### [What is required]
Locate each line below that includes "follow" and reproduce it.

----- Dataset records

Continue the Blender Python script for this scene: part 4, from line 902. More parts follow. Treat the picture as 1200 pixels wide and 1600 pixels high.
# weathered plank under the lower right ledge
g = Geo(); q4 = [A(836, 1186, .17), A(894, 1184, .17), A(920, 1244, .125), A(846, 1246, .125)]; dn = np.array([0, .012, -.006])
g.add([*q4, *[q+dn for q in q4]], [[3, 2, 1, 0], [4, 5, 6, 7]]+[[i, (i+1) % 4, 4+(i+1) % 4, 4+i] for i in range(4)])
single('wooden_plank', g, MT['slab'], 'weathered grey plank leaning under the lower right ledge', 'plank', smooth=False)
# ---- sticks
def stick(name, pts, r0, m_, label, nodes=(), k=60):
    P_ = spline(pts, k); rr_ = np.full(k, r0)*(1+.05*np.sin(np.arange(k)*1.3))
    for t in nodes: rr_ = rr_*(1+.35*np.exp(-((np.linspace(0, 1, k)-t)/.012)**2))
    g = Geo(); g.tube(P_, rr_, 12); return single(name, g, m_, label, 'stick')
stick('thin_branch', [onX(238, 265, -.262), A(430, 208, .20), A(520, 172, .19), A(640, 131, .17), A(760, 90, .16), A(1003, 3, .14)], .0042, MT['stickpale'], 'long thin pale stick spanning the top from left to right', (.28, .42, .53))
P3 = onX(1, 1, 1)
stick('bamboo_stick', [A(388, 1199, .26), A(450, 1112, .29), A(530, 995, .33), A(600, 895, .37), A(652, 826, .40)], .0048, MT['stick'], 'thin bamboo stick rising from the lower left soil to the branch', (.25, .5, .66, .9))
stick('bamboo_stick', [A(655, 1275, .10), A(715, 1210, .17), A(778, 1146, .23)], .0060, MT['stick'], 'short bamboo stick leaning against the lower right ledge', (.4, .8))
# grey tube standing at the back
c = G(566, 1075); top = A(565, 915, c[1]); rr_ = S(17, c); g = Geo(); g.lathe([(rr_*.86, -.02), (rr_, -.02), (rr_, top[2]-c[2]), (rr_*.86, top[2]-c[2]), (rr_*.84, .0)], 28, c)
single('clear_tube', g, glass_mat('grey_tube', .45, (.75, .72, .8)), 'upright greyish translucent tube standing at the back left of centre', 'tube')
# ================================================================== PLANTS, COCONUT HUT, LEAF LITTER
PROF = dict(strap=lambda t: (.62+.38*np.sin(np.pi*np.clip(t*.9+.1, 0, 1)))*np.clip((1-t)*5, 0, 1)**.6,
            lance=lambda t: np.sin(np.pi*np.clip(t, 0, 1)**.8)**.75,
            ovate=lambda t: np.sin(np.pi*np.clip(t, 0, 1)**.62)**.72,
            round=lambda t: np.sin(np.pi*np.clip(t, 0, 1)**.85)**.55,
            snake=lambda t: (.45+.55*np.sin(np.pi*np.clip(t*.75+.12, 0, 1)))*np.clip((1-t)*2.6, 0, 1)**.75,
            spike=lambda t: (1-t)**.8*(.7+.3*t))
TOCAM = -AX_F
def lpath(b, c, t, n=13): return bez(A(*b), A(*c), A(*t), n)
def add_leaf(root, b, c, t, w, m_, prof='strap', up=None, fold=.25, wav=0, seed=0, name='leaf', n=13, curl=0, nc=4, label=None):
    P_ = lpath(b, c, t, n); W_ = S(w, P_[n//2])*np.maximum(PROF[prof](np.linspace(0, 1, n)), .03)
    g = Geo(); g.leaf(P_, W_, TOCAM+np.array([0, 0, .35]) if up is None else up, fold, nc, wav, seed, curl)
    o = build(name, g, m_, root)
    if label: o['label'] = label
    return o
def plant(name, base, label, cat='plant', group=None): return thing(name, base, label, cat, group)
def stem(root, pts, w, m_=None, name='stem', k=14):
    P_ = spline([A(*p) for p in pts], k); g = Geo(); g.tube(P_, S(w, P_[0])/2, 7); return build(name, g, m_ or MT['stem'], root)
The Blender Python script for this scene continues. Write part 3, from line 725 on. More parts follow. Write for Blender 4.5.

----------

### [Problem solution]
Continue the Blender Python script for this scene: part 4, from line 902. More parts follow. Treat the picture as 1200 pixels wide and 1600 pixels high.
The Blender Python script for this scene continues. Write part 3, from line 725 on. More parts follow. Write for Blender 4.5.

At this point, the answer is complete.